In other news, happier news, this interview with Quincy Jones exists.  If you want to know what a whip-smart, ridiculously brash, 84-year-old music icon has to say about nearly every major celebrity of the past half-century, in the most giving-no-fucks way possible, then this is for you.  Here's what he says about the Beatles.  It might be the twentieth most provocative thing in the interview.
... they were the worst musicians in the world. They were no-playing motherfuckers. Paul was the worst bass player I ever heard. And Ringo? Don’t even talk about it. I remember once we were in the studio with George Martin, and Ringo had taken three hours for a four-bar thing he was trying to fix on a song. He couldn’t get it. We said, “Mate, why don’t you get some lager and lime, some shepherd’s pie, and take an hour-and-a-half and relax a little bit.” So he did, and we called Ronnie Verrell, a jazz drummer. Ronnie came in for 15 minutes and tore it up. Ringo comes back and says, “George, can you play it back for me one more time?” So George did, and Ringo says, “That didn’t sound so bad.” And I said, “Yeah, motherfucker because it ain’t you.” Great guy, though.

 In other, other news, my most recent deep-dive is this story about how the "bad guy" from the documentary King of Kong, Billy Mitchell, is being stripped of some of his high Donkey Kong scores.  I've gone back and forth on this one.  I really enjoyed the documentary, so I bought into the idea of Mitchell being a villain.  But there's always more to it than that, and documentaries are usually more interested in telling a compelling story than they are an accurate story, and antagonists make things more compelling.  Plus, even if Mitchell is a legit a-hole, it doesn't make him a cheater.

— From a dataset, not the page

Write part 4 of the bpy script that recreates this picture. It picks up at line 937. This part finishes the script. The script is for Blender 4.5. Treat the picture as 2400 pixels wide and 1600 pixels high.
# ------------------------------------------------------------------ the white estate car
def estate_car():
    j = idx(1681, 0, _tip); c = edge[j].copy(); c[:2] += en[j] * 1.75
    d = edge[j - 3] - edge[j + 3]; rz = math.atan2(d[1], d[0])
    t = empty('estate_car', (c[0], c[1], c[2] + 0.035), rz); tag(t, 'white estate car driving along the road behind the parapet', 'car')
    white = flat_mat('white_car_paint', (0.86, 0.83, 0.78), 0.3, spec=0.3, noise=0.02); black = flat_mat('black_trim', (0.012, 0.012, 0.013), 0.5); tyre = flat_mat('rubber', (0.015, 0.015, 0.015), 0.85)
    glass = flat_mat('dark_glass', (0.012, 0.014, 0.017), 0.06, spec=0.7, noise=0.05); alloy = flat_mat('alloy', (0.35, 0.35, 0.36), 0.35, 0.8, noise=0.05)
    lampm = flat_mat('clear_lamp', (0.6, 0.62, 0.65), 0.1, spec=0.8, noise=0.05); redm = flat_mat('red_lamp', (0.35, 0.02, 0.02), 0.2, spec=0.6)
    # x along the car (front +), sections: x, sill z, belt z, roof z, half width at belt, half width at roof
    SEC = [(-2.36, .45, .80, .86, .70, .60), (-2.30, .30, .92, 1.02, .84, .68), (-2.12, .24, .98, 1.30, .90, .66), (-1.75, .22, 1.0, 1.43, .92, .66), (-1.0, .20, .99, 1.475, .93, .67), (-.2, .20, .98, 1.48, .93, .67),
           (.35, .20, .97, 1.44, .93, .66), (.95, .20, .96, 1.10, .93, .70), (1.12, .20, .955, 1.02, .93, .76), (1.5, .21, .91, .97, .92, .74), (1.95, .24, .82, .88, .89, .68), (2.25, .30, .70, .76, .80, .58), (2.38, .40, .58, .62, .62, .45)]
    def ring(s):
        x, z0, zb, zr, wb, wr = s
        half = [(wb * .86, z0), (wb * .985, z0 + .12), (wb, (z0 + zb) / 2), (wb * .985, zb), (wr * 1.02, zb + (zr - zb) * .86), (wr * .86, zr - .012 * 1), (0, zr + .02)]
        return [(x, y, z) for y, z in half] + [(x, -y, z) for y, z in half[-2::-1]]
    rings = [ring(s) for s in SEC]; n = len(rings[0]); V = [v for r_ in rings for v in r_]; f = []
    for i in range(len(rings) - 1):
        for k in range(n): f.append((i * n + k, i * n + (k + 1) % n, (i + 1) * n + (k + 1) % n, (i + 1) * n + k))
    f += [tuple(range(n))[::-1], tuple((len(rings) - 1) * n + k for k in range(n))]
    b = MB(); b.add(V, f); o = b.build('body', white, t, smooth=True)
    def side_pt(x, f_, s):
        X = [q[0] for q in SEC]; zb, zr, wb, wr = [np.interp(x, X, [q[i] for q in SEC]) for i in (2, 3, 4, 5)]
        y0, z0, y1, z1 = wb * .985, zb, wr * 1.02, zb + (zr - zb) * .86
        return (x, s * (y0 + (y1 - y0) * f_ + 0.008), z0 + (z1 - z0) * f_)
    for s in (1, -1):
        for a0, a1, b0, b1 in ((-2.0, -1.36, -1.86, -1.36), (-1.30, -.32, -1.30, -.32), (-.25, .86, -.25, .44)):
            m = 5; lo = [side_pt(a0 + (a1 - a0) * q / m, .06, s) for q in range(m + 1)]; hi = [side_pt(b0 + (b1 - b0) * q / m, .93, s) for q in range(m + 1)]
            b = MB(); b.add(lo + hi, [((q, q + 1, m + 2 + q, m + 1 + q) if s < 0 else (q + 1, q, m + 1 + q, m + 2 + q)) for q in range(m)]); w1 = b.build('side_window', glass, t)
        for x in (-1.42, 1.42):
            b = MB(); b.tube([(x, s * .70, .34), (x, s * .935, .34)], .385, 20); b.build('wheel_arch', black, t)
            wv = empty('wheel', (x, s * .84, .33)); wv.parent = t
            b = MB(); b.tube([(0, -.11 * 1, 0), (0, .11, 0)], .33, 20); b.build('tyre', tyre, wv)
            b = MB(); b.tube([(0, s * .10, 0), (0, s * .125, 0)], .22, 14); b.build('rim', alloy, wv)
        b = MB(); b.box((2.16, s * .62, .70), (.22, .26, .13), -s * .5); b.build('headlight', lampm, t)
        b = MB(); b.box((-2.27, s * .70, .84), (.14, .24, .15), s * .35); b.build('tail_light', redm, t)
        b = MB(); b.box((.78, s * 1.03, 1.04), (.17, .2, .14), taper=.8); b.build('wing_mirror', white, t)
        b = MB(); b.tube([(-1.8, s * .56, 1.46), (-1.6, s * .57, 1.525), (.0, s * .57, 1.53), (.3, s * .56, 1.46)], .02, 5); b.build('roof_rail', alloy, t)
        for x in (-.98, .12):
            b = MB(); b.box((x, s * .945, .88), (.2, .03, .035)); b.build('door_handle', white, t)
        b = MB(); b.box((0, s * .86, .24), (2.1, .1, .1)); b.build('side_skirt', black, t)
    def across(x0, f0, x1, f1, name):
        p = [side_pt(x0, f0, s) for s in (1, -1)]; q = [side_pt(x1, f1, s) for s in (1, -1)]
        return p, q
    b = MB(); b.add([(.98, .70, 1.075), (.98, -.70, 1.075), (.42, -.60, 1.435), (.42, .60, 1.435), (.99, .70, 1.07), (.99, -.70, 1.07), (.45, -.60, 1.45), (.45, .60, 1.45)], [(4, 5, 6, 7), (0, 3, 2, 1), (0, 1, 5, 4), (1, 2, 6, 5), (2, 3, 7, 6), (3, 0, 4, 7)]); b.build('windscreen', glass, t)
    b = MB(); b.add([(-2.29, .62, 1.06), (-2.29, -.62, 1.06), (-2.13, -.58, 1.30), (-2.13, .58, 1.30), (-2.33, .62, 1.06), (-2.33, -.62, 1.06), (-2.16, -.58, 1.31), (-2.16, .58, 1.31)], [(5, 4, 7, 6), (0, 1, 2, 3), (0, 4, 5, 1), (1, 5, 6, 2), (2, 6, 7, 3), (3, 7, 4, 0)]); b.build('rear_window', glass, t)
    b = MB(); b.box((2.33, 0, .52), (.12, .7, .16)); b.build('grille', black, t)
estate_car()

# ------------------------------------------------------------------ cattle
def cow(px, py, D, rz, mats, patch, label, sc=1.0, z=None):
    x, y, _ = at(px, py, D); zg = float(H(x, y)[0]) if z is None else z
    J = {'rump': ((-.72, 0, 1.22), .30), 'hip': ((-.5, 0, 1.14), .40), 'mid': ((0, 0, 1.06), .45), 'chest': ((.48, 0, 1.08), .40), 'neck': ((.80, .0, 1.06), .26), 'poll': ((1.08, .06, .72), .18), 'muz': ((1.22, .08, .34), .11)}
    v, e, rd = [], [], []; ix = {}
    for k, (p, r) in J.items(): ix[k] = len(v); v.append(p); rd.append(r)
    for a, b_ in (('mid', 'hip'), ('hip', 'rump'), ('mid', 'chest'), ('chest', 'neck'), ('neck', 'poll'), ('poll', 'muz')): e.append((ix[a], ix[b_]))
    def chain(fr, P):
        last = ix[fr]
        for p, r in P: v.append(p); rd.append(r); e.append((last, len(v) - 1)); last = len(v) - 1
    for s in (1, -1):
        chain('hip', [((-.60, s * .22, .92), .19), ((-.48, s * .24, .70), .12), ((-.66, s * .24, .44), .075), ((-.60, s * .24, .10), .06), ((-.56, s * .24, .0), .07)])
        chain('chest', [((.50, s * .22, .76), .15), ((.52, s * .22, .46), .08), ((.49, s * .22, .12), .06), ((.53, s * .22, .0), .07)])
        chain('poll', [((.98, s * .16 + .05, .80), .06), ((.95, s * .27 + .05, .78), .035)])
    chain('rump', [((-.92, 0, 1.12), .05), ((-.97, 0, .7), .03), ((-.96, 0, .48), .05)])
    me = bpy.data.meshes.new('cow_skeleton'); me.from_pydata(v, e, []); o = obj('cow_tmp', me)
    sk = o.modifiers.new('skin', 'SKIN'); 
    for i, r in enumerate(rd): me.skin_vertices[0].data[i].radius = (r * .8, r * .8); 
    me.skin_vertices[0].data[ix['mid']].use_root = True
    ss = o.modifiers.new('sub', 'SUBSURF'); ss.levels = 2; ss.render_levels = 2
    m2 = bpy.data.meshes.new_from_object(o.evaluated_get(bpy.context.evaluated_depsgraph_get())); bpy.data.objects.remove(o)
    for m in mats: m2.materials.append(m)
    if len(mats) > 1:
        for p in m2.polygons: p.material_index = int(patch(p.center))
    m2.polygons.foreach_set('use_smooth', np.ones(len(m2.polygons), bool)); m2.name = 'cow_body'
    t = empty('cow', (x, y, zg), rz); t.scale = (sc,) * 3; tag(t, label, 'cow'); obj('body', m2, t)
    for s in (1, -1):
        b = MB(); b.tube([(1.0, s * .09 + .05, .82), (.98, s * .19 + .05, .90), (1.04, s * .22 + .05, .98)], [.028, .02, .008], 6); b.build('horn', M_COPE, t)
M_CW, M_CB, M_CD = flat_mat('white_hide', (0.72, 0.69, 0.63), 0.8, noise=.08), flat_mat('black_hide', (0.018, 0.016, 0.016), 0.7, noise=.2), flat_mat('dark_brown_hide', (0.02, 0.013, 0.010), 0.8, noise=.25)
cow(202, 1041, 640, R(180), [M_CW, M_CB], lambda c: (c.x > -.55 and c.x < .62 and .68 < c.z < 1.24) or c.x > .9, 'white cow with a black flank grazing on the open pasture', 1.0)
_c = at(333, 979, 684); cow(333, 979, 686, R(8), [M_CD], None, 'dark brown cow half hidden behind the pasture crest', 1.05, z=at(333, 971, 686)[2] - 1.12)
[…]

But then again, the case against him is pretty strong.  The tl;dr version is that all the available footage of his high scores look as if they were generated by a Donkey Kong emulator, not an original arcade game.  The reason this matters is because emulators can be more easily manipulated and thus require a higher standard of proof.  So, the claim isn't that Mitchell cheated necessarily; it's that he misrepresented the type of machine he used, so his scores are no longer considered "official."  Now, Mitchell claims he didn't use an emulator, and that the raw footage of his games will prove that.  The only thing publicly available at the moment are uploads to YouTube, which, could, in theory, be fakes.  (In fact, if you read the first linked article, it suggests that it's possible somebody did fake it.)   Supposedly, the original footage, which was being held by a gaming association called Twin Galaxies, will be made available soon, and it, according to Mitchell, will exonerate him.

I'm dubious.  For one thing, making a fake tape of his game using an emulator and uploading it to YouTube to discredit him sounds really hard.  How on Earth would you even do it?  It would have to be a near pixel-for-pixel match with the original to fool anybody.  For another thing, Mitchell is already hedging, saying that maybe his original tapes do look like he used an emulator, but that could be explained by other technical reasons, which he conveniently doesn't understand.  (And equally conveniently, this is something that will be extremely difficult to establish isn't true.)  If I had to put money on it, I would say he cheated, or at least lied, in someway -- but who knows?  If somebody actually made a fake tape to discredit him that's even more interesting.  I'm eager to see if anything else comes out of this story.

And it also goes to show that people will cheat at anything.  It people are competing, people are cheating -- sports, chess, bridge, Scrabble, and apparently video games.